- AIM
Read the lines below and count those that have the word "Blender". Respond with the number only.
↓
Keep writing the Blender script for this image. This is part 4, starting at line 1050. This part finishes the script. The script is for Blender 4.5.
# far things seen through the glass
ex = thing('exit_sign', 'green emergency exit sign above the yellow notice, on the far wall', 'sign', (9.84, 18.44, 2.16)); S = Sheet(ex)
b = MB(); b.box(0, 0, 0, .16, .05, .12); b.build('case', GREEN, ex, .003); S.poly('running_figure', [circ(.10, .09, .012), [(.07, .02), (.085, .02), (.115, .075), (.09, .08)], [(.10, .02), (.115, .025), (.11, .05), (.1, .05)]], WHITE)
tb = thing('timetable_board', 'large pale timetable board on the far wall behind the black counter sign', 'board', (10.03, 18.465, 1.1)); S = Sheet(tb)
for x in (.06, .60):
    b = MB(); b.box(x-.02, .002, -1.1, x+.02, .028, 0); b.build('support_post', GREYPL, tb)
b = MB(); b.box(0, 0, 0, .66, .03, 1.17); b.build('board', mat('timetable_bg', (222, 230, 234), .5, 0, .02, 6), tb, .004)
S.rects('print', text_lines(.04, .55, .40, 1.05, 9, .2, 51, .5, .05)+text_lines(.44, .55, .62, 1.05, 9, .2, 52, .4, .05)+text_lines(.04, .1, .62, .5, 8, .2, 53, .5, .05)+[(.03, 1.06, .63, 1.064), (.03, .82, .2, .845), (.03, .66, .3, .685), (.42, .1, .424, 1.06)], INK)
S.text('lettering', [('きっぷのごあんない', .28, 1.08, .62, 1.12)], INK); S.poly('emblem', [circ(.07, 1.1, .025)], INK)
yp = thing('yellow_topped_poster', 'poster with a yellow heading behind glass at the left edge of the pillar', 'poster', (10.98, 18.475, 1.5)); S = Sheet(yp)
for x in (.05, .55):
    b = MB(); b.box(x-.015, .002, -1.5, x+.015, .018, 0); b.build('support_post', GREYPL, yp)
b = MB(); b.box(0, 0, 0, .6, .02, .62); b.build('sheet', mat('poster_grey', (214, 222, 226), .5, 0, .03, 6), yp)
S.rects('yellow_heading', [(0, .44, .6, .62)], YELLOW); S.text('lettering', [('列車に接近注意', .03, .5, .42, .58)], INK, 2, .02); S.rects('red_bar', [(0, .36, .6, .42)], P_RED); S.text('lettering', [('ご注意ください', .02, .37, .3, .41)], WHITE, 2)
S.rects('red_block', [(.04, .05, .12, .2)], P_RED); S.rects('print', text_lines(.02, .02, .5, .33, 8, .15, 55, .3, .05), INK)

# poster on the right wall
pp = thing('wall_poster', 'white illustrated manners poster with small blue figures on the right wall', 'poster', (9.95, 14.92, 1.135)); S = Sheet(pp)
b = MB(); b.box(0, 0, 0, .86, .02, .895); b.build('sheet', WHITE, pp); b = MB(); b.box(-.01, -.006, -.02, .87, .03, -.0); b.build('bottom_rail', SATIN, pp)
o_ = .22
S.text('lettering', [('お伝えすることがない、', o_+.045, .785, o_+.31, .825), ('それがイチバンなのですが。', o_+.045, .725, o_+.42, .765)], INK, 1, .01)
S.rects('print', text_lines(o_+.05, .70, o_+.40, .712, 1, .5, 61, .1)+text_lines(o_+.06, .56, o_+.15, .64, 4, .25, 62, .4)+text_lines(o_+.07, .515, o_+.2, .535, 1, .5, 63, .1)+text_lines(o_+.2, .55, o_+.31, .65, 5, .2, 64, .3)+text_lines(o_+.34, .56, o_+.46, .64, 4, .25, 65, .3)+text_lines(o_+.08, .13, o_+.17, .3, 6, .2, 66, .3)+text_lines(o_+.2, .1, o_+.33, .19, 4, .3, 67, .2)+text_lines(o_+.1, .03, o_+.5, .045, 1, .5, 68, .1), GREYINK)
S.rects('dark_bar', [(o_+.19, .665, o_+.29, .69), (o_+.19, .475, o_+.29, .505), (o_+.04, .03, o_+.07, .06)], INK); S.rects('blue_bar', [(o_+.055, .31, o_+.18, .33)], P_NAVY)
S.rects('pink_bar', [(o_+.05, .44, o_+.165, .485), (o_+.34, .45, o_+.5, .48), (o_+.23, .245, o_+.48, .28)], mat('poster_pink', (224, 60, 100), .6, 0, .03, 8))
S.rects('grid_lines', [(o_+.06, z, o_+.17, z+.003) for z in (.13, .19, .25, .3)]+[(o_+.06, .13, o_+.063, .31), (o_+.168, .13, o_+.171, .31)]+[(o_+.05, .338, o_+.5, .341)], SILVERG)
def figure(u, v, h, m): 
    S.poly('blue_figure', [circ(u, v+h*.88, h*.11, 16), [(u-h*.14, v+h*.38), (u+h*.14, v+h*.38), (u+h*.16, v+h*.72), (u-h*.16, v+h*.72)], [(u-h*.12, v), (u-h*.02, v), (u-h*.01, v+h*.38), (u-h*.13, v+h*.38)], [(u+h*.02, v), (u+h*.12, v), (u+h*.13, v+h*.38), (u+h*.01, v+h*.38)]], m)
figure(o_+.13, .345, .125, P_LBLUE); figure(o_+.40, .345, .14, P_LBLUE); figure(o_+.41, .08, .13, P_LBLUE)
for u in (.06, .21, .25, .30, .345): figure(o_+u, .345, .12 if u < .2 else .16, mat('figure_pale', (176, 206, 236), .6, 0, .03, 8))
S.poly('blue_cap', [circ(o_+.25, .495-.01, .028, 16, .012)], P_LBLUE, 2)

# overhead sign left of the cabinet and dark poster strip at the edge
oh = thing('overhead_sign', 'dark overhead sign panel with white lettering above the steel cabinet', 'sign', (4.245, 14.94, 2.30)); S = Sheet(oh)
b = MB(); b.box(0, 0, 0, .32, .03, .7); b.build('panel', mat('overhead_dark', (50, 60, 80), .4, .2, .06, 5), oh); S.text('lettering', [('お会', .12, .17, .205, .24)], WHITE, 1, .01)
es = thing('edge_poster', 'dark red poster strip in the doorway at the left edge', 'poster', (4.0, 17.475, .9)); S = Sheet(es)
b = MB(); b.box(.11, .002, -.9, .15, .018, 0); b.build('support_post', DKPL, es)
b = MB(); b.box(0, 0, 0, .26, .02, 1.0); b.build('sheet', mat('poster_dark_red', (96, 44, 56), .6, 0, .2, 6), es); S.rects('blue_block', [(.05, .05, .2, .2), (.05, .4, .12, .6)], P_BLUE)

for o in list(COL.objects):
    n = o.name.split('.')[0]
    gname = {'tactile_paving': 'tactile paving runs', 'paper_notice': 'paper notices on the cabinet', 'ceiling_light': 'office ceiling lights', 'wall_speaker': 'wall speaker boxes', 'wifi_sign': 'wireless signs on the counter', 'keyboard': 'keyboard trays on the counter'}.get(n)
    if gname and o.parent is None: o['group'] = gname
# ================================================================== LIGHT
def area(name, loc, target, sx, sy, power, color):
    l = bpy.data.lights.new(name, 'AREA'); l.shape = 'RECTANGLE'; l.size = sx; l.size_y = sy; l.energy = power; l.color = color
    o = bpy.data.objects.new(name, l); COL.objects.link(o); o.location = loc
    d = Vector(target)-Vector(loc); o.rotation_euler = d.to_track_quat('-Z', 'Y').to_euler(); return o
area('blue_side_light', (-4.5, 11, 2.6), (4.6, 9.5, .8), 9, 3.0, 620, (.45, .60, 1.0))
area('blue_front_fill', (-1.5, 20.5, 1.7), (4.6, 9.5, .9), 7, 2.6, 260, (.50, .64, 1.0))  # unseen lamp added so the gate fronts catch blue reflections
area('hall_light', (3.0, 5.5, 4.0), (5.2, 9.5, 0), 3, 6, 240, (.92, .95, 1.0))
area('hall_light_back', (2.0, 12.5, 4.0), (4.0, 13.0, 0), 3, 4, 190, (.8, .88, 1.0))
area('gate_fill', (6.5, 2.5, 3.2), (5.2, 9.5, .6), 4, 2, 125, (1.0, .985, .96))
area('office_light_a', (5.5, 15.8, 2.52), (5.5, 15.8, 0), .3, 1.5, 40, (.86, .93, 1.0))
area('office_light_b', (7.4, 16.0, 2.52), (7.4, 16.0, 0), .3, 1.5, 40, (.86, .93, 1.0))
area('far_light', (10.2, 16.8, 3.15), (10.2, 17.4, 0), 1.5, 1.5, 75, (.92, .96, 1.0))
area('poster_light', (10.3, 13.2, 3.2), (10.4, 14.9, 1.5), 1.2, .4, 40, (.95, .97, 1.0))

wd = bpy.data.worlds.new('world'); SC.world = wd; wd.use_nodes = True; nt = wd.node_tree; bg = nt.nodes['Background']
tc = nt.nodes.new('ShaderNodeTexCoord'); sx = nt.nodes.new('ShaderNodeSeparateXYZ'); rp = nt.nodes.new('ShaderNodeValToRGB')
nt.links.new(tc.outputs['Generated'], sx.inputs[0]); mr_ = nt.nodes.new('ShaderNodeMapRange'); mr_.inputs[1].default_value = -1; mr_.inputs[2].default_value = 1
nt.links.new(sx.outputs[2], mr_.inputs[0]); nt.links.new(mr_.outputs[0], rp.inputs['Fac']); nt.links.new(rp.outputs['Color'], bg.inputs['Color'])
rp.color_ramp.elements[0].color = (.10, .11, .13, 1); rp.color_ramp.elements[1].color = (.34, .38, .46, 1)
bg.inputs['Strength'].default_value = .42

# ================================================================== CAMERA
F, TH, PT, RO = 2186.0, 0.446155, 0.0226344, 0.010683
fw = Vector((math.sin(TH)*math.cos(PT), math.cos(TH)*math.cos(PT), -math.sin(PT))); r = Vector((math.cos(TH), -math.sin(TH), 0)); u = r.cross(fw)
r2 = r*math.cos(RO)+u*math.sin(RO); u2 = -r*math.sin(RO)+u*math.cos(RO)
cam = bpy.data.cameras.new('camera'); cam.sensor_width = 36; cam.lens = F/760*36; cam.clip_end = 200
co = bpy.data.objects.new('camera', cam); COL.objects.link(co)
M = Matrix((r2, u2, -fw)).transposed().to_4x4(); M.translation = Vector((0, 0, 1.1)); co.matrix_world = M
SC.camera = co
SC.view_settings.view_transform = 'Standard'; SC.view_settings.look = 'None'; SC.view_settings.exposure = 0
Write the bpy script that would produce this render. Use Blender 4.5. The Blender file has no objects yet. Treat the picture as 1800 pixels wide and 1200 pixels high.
↑
- COMPLETE OUTPUT
2